Look at it this way. I like writing, but by updating the same pieces every week makes it work. Unpaid labor. I don't mean to complain, as I do enjoy a lot of it, but I provide you with a free service. All I ask is that you take a few seconds to give your thoughts on it.

Thank you.

Wednesday, January 13, 2010

The End

I frequently disagree with people. I tell myself it's because their all idiots (true) and I'm better than them (also true). It's actually because I'm a jerk (true). Regardless, I have a question for you.




What's the best way to die?







Seriously, think it over.






Now.







Before reading any more.






Ready?






Last chance...









You're wrong. No, it doesn't matter what you said. Besides, you probably took the mindless sheeple answer and said 'Die in my sleep.' If you had an ounce of creativity, you might have picked unexpected decapitation. Quick, and pretty painless. You're still wrong though. The answer to the question is an adverb. You can stick on all the qualifiers you want, but it all will boil down to the same thing. The best way to die is: spectacularly. It has endless possibilities, but it means you leave your mark on the world. Bloodstains are hard to get out.

Task #1. Leave a comment telling everyone your original (wrong) answer.
Task #2. Decide the best spectacular way to die. If you have an idea, but it's not yet perfect, considering adding the phrase on fire or in space. But not together. It's hard to burn without air.


Also, a note. I was writing something, and it spiraled madly out of control. All I retrieved from the flaming wreckage was the following, regarding photochromatic lenses. 'One would be best advised not to wear them at midday on a cloudy January day whilst driving through a blizzard. They will betray their owner.'

Monday, January 11, 2010

Lethargic Letter-Key Pressings

I ask that you ignore the self-explaining atrocity that is my title. I'm tired. Deal. I just wrote the next weeks worth of material for rps and I want nothing more than to go to sleep. Which I intend to. After typing this and watching the forty videos in my Youtube inbox.

Signs I am tired:

  1. I normally take my laptop from my desk to bed with me so I can fall asleep in the comforts of the interblags. To do this, I first unplug my mouse. I did so. Then I grabbed the mouse and tried to... something. I can't remember. Anyway, the mouse didn't work and it took me a half minute to figure out why.
  2. I decided 'Lethargic Letter-Key Pressings' could be a good title.
  3. I picked up the mouse and tried to move into the main body of the post. It still failed to function.
  4. I pondered this, and typed the first bit you saw above, and I spent a minute trying to figure out how to spell inbox. In my defense, Firefox underlines it as a typo, so I had some right to be confused.
  5. I grabbed the mouse to start the bullet points. It did not work.
  6. After thinking about this, I proceeded to grab the mouse and try to select bullet points. It seemed to be stubbornly refusing to magically work.
  7. At both the second and fifth bullet points, I grabbed the mouse to fix a typo. I think the universe hates me.
I had relevant topics, but they elude me. I will make another list, as I can.

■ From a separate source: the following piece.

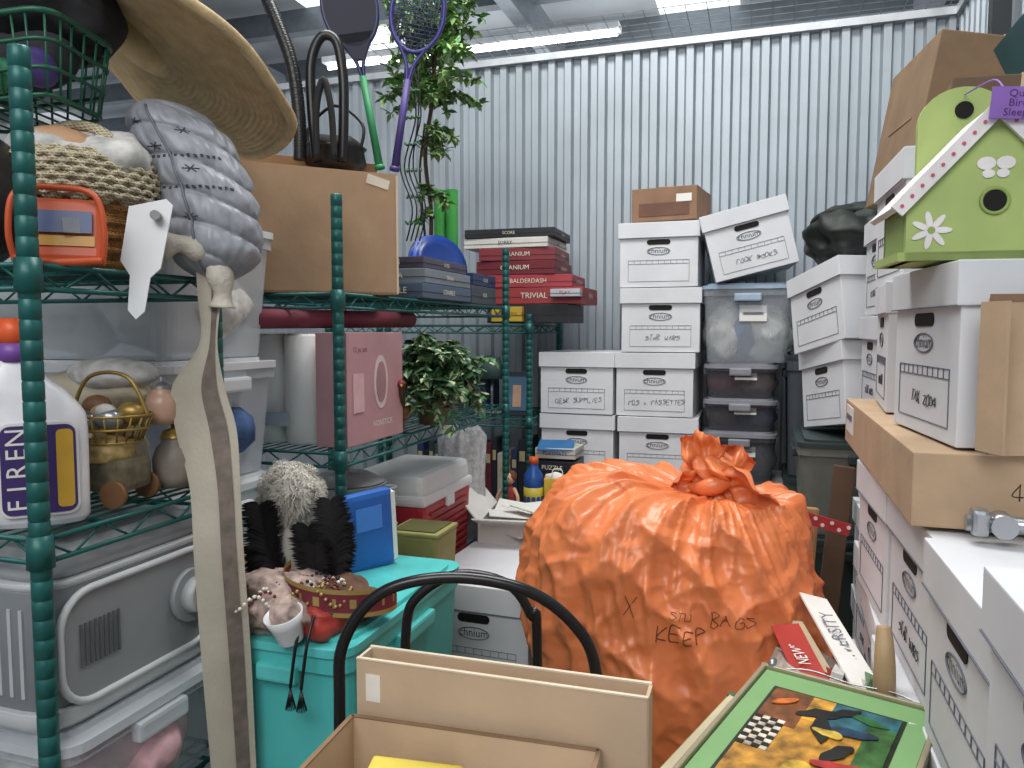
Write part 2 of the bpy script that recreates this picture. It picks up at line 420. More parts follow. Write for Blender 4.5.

  • I just tried to use the mouse again. After typing about how it won't work now. Sad face :'(
  • See Avatar. It's a good movie. And a gorgeous one too.
  • Oh no you don't, Mister Hand! I stopped you before you got to the mouse this time.
  • My hand is, as I type, hovering over the mouse. It went there to capitalize 'Mister Hand.' After five minutes thought.
  • Today I learned that everyone laughs at Bush's inability to speak coherently. Even those who worship him. Like, as the Creator of All. They laugh too.
  • I just offended some of you. I fail to care.